Bin Laden Tape: Terror Leader Criticizes Muslim Governments For Military Spending
CAIRO — Al-Qaida leader Osama bin Laden called for the creation of a new relief body to help Muslims in an audiotape released Friday, seeking to exploit discontent following this summer's devastating floods in Pakistan by depicting the region's governments as uncaring.
It was the third message in recent weeks from al-Qaida figures concerning the massive floods that affected around 20 million people in Pakistan, signaling a concentrated campaign by the terror group to tap into anger over the flooding to rally support.
But while the earlier messages by subordinates were angry, urging followers to rise up, bin Laden took a softer, even humanitarian tone – apparently trying to broaden al-Qaida's appeal by presenting his group as a problem-solving protector of the poor.
“What governments spend on relief work is secondary to what they spend on armies,” bin Laden says on the 11-minute tape titled “Reflections on the Method of Relief Work.”

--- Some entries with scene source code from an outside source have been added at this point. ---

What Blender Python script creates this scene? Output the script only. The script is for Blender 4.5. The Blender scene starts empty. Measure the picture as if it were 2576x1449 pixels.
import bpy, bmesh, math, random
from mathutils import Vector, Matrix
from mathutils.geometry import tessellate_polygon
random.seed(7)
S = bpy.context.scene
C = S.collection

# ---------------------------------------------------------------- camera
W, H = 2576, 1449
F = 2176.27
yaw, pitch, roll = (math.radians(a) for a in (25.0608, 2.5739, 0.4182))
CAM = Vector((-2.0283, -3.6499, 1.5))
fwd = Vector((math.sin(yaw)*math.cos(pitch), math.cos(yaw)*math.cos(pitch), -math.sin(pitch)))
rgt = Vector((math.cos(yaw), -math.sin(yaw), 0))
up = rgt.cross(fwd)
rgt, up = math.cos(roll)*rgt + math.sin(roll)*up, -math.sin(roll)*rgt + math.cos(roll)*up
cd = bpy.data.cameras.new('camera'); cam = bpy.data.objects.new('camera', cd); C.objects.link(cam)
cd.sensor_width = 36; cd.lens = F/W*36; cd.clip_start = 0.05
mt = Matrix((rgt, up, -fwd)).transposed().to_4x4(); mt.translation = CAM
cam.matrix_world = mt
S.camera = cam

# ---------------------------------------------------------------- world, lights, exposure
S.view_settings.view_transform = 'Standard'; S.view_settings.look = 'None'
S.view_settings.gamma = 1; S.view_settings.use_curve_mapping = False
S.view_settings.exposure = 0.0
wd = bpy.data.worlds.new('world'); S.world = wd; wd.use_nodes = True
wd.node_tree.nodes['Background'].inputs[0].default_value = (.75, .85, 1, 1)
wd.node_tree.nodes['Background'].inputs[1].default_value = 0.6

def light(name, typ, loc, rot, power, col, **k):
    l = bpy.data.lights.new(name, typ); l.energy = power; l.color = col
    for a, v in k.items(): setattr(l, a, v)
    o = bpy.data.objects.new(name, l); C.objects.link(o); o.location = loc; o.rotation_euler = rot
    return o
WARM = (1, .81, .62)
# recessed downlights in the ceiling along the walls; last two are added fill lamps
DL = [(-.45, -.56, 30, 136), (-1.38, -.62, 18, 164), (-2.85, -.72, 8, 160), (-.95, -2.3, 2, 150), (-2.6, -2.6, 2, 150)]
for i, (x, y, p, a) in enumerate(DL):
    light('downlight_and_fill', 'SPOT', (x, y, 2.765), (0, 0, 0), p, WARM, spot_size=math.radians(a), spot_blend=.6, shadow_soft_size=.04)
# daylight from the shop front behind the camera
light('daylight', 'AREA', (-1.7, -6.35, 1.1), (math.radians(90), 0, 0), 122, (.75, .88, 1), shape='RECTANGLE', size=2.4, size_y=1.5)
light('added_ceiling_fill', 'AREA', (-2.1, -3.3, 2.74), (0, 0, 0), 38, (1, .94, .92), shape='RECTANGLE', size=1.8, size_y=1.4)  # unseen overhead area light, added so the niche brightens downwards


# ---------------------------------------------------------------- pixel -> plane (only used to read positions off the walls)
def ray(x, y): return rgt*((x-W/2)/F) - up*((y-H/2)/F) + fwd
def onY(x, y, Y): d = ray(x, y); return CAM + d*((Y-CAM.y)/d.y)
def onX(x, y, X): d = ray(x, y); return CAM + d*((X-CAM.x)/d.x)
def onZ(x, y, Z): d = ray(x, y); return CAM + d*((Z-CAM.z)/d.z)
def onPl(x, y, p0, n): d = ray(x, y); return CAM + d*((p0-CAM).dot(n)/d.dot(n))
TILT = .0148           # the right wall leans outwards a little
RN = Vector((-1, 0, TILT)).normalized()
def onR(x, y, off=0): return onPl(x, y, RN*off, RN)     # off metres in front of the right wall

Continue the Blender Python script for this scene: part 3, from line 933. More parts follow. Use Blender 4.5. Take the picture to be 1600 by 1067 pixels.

“If governments spent (on relief) only one percent of what is spent on armies, they would change the face of the world for poor people,” he said
Phi Beta Iota: We believe Bin Laden to be dead or comatose, but it merits comment that some people do take on a life of their own after death, as with many prophets whose messages are refined or corrupted, but carried on. What should shock and awe here is that this message makes a great deal more sense than the current US strategy of spending trillions on elective occupations and Wall Street bail-outs, and nothing at all on eight of the ten high-level threats to humanity, with stark poverty in the USA and elsewhere being #1.